**SOURCE MATERIAL**
※

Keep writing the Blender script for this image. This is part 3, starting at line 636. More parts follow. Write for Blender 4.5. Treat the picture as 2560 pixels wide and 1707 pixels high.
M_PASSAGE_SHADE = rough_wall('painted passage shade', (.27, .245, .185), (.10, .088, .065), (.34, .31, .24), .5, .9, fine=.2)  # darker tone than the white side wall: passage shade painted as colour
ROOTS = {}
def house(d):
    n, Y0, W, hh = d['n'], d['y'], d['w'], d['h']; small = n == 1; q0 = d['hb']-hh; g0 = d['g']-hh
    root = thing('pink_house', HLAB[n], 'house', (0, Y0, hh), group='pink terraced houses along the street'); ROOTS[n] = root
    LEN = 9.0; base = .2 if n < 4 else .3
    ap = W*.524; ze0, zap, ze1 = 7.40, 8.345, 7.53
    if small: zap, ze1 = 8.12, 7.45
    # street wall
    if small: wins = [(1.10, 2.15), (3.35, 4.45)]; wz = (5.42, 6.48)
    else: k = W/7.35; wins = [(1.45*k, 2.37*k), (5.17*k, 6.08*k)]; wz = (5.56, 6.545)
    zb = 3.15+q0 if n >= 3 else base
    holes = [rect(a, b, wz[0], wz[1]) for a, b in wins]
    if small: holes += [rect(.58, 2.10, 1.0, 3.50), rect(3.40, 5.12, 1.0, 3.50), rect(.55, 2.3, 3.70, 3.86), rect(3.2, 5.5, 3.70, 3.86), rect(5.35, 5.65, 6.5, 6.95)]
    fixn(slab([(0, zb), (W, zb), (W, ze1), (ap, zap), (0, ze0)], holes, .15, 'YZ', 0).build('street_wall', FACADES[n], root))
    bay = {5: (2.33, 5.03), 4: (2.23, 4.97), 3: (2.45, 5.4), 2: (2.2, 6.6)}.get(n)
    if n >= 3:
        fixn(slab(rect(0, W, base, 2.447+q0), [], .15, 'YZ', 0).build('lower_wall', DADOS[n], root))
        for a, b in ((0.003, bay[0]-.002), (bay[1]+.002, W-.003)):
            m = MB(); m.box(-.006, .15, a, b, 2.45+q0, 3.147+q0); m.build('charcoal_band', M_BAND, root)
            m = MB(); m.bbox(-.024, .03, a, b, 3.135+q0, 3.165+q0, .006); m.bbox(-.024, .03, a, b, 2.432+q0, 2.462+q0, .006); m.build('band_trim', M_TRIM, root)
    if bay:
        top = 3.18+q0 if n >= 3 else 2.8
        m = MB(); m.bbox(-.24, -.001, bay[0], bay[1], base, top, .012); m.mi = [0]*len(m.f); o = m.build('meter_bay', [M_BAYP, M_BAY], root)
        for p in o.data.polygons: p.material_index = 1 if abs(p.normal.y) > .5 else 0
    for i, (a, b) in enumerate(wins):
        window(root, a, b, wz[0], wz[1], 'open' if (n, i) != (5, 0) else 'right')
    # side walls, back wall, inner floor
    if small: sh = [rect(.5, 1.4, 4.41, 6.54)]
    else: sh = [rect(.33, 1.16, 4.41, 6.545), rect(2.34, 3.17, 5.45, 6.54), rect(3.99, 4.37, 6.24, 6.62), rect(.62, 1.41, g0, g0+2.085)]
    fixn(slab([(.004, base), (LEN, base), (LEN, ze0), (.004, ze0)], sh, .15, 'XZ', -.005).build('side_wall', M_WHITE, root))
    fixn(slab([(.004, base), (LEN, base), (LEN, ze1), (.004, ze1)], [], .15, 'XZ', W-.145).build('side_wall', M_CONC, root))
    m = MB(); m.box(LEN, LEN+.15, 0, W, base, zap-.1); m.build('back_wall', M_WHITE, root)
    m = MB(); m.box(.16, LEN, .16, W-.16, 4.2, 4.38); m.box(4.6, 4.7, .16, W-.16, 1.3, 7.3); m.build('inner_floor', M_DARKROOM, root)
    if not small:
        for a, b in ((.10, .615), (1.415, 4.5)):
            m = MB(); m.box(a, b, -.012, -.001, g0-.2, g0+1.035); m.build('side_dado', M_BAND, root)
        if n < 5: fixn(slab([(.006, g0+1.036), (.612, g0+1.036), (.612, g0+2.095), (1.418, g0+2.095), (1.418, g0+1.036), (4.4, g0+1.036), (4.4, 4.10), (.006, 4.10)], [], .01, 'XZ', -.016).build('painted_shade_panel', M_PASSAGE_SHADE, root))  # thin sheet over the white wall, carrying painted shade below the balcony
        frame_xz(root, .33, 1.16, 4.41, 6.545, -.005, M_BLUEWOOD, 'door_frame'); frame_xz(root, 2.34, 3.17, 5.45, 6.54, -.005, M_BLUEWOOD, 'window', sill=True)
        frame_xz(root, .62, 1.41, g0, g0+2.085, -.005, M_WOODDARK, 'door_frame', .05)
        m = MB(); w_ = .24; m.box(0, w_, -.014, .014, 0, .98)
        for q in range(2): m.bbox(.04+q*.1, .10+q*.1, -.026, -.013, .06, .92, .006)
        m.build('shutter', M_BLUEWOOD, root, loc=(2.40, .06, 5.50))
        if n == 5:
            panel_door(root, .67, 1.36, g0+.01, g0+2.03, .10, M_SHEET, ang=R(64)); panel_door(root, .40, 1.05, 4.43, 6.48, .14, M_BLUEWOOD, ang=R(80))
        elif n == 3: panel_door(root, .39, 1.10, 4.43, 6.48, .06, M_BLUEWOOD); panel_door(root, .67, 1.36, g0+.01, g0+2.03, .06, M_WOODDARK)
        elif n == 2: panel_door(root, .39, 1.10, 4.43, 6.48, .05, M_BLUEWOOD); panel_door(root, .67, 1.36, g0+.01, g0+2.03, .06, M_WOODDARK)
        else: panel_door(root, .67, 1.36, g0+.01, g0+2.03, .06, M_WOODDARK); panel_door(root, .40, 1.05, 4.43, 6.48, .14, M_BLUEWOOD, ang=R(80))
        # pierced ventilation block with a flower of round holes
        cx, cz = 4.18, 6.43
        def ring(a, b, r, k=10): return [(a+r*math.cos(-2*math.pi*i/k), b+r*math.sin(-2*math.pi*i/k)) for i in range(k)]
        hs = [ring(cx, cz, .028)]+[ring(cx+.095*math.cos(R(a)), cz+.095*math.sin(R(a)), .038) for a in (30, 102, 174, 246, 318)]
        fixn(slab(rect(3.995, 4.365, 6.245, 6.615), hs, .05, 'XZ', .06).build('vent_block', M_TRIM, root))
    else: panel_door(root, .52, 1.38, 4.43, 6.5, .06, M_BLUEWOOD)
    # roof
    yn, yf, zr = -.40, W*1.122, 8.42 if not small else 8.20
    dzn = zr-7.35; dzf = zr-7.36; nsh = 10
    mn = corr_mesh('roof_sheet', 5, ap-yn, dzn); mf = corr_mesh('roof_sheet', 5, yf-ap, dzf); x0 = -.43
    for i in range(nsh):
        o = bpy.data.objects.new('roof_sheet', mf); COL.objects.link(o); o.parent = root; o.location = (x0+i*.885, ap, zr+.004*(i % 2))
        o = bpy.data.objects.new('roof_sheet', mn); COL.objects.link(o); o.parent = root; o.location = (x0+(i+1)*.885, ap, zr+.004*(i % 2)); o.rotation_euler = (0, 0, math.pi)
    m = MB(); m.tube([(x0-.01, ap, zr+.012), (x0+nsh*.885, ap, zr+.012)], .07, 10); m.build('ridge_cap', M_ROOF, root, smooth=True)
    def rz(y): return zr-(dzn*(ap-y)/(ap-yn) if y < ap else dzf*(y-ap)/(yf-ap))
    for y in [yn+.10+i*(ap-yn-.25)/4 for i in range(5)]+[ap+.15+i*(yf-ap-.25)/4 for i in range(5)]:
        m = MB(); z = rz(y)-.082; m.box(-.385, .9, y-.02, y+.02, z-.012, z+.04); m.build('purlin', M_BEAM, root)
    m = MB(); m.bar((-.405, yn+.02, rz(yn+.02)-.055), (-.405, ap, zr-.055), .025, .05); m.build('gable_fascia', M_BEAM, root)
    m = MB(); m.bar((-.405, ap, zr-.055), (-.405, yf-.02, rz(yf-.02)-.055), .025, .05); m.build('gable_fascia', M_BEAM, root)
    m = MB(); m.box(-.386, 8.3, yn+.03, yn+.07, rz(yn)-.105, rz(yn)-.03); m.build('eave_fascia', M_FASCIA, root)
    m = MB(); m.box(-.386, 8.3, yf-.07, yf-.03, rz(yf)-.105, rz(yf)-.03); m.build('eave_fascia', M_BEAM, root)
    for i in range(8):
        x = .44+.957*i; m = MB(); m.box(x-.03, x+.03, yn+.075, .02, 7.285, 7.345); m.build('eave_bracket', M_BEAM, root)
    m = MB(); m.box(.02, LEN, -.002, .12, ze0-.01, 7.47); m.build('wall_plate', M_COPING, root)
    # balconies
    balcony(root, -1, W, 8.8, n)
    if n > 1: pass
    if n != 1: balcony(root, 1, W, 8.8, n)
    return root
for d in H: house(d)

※

Select and copy every line of the material that holds the string "slab".

**RESULT OF THIS EXERCISE**
    fixn(slab([(0, zb), (W, zb), (W, ze1), (ap, zap), (0, ze0)], holes, .15, 'YZ', 0).build('street_wall', FACADES[n], root))
        fixn(slab(rect(0, W, base, 2.447+q0), [], .15, 'YZ', 0).build('lower_wall', DADOS[n], root))
    fixn(slab([(.004, base), (LEN, base), (LEN, ze0), (.004, ze0)], sh, .15, 'XZ', -.005).build('side_wall', M_WHITE, root))
    fixn(slab([(.004, base), (LEN, base), (LEN, ze1), (.004, ze1)], [], .15, 'XZ', W-.145).build('side_wall', M_CONC, root))
        if n < 5: fixn(slab([(.006, g0+1.036), (.612, g0+1.036), (.612, g0+2.095), (1.418, g0+2.095), (1.418, g0+1.036), (4.4, g0+1.036), (4.4, 4.10), (.006, 4.10)], [], .01, 'XZ', -.016).build('painted_shade_panel', M_PASSAGE_SHADE, root))  # thin sheet over the white wall, carrying painted shade below the balcony
        fixn(slab(rect(3.995, 4.365, 6.245, 6.615), hs, .05, 'XZ', .06).build('vent_block', M_TRIM, root))